When we sing the first verse the princess pretends to primp her hair and smooth her dress.

Verse 2:  She lived up in a castle, a castle, a castle, she lived up in a castle, long ago.  (Princess walks around the inside of the castle.)

Verse 3:  A witch came to the castle.  (Witch walks around outside of circle.)

Verse 4 :  She came to see the Princess.  (Witch enters the circle and she and the Princess pretend to have a conversation.)

Verse 5:  She cast a spell upon her.  (Witch waves hands at Princess in spell making gesture.)

Verse 6.  The Princess grew so sleepy.  (Princess yawns and stretches, which becomes part of the castle.)

Verse 7:  A hundred years she slept there.  (Princess lays down and goes to sleep.)

Verse 8:  the castle grew so quiet.  (Sung pp)

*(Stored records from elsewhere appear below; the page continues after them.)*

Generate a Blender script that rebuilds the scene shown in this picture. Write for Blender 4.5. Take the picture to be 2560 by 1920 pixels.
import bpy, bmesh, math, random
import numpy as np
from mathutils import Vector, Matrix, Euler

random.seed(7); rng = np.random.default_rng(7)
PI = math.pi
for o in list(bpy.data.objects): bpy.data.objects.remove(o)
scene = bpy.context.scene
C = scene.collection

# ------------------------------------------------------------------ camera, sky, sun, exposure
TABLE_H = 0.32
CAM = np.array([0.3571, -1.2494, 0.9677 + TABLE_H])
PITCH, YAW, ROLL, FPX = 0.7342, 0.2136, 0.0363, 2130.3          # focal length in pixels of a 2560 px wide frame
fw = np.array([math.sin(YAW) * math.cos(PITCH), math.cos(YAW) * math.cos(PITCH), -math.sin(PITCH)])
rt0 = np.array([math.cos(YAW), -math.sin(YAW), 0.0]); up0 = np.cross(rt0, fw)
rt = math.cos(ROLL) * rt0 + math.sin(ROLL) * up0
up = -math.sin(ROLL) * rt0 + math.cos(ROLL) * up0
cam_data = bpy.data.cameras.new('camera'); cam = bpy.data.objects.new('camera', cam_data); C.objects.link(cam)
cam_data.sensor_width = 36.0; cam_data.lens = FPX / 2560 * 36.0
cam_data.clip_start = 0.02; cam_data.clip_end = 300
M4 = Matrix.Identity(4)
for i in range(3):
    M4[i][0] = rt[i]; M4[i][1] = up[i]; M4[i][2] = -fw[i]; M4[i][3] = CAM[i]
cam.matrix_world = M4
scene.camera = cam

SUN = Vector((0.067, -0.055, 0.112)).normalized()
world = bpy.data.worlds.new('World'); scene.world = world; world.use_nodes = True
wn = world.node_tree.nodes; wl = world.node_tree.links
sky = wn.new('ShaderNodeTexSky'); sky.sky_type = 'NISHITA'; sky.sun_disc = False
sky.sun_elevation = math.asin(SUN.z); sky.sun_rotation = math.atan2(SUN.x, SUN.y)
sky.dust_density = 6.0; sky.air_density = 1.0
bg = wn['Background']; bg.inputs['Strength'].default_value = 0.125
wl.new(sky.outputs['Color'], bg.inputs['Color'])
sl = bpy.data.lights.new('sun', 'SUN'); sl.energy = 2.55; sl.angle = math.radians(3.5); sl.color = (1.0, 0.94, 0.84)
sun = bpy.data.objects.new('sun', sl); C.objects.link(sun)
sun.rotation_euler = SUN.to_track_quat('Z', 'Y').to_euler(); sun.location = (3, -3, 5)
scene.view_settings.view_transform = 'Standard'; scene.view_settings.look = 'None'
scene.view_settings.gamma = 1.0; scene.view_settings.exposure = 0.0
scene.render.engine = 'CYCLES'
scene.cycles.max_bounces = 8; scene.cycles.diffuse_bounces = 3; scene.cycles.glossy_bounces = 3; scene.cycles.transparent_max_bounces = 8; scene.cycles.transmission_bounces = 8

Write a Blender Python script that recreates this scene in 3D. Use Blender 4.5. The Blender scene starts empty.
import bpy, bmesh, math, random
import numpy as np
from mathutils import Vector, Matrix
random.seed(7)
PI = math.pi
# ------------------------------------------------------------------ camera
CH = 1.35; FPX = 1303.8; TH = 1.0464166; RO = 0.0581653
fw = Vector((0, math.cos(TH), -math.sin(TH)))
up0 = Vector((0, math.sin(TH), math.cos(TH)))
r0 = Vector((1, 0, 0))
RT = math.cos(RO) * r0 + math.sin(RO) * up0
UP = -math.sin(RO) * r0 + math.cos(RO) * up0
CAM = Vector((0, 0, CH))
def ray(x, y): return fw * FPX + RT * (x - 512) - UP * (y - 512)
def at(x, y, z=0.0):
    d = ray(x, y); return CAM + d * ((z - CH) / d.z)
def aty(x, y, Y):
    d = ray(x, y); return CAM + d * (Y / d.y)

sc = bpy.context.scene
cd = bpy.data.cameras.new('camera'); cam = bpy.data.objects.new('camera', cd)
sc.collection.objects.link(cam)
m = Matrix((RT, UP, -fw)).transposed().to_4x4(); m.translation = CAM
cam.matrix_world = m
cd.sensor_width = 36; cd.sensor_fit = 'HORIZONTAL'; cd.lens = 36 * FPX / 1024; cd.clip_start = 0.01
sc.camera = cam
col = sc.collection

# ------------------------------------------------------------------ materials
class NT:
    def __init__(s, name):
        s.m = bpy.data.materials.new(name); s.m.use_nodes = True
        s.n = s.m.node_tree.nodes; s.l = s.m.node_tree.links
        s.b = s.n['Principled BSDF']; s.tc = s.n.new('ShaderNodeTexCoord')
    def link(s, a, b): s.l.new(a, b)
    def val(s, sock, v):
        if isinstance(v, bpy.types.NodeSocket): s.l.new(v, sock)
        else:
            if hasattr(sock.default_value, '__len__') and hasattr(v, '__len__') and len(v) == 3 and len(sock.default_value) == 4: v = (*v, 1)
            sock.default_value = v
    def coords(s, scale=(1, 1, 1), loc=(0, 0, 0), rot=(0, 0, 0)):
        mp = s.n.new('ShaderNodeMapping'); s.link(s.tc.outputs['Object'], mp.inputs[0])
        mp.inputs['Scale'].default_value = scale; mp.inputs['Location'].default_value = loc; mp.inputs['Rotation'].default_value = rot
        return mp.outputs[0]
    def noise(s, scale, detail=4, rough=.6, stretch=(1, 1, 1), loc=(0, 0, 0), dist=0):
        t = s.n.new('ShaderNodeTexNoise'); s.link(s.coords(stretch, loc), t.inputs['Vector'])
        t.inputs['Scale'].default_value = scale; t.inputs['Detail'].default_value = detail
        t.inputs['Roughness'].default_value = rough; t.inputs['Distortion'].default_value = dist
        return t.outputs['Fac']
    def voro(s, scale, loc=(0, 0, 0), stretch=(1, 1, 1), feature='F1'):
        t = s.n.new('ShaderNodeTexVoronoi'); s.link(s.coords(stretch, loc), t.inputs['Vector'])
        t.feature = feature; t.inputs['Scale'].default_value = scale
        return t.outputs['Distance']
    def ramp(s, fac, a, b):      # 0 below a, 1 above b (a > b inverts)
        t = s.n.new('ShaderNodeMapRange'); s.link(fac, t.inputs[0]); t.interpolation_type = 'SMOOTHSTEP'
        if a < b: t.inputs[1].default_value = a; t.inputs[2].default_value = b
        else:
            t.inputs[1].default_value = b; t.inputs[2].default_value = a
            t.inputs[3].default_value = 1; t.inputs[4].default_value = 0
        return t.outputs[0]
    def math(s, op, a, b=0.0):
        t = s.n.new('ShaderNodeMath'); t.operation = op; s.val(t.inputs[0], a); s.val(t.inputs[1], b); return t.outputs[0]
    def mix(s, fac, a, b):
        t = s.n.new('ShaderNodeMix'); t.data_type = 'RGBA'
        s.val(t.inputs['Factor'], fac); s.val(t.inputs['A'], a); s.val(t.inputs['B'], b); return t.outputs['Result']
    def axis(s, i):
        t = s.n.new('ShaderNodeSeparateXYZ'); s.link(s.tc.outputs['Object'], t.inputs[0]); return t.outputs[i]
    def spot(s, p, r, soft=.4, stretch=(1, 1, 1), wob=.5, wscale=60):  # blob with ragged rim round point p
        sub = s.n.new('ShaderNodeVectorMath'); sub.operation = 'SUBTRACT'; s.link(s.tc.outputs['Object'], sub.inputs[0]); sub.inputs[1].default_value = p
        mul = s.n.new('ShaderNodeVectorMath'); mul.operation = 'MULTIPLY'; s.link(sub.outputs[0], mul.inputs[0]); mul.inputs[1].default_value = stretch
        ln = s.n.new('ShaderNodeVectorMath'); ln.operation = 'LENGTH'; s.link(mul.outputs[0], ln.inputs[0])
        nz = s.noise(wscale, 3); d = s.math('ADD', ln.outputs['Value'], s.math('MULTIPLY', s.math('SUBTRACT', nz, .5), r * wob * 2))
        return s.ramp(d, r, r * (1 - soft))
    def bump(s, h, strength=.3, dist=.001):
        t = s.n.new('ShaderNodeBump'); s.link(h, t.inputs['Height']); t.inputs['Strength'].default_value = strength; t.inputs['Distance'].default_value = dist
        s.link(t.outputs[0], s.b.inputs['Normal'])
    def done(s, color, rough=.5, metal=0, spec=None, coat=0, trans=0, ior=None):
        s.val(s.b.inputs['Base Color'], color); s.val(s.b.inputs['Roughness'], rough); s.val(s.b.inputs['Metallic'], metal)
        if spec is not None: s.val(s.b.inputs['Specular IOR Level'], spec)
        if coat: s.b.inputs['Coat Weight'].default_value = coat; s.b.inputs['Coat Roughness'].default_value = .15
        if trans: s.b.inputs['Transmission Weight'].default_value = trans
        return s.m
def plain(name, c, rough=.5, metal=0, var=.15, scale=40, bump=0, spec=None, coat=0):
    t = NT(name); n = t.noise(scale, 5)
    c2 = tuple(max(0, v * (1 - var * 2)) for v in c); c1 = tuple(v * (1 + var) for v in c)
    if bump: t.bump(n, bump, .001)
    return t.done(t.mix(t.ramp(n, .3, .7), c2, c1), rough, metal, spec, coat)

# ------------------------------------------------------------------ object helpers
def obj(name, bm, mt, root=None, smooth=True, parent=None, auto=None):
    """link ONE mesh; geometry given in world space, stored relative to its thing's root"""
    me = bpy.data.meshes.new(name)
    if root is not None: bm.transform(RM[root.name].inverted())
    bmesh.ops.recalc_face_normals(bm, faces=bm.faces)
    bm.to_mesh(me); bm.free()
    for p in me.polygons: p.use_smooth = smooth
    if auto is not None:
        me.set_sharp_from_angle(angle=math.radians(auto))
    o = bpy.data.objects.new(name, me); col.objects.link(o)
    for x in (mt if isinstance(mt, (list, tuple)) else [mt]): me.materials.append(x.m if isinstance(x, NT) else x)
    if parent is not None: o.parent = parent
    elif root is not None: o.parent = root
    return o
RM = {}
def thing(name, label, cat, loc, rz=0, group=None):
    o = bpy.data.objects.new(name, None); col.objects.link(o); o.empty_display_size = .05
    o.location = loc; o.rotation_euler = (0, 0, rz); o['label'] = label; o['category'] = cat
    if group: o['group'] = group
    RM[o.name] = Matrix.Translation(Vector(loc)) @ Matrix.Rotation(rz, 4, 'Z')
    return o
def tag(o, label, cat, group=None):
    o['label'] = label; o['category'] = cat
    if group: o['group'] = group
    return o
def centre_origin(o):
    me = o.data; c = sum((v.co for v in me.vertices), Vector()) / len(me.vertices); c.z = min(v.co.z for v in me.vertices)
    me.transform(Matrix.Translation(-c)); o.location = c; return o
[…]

Verse 9:  The bushes grew around it.  (Students crouched with foliage stand up tall and hold foliage over their heads.)

Verse 10:    One day a Prince came riding.  (Priince gallops around outside of circle.)

Verse 11:  He chopped down all the bushes.  (Gentle karate chops, bushes fall down.)

Verse 12:  He gently woke the Princess.  (Enters circle and shakes the Princess.)

This can be done with no costumes at all and is just as much fun.  The kids ask for this activity all year.

The Second Graders have already begun learning the music for their holiday program, “December in Our Town.”  This program was originally meant for older students, but I simply eliminate the parts that are too difficult for second graders.  There are songs for many December holidays:  Christmas Sacred, Christmas Secular, Hanukkah, Kwanzaa and Las Posadas.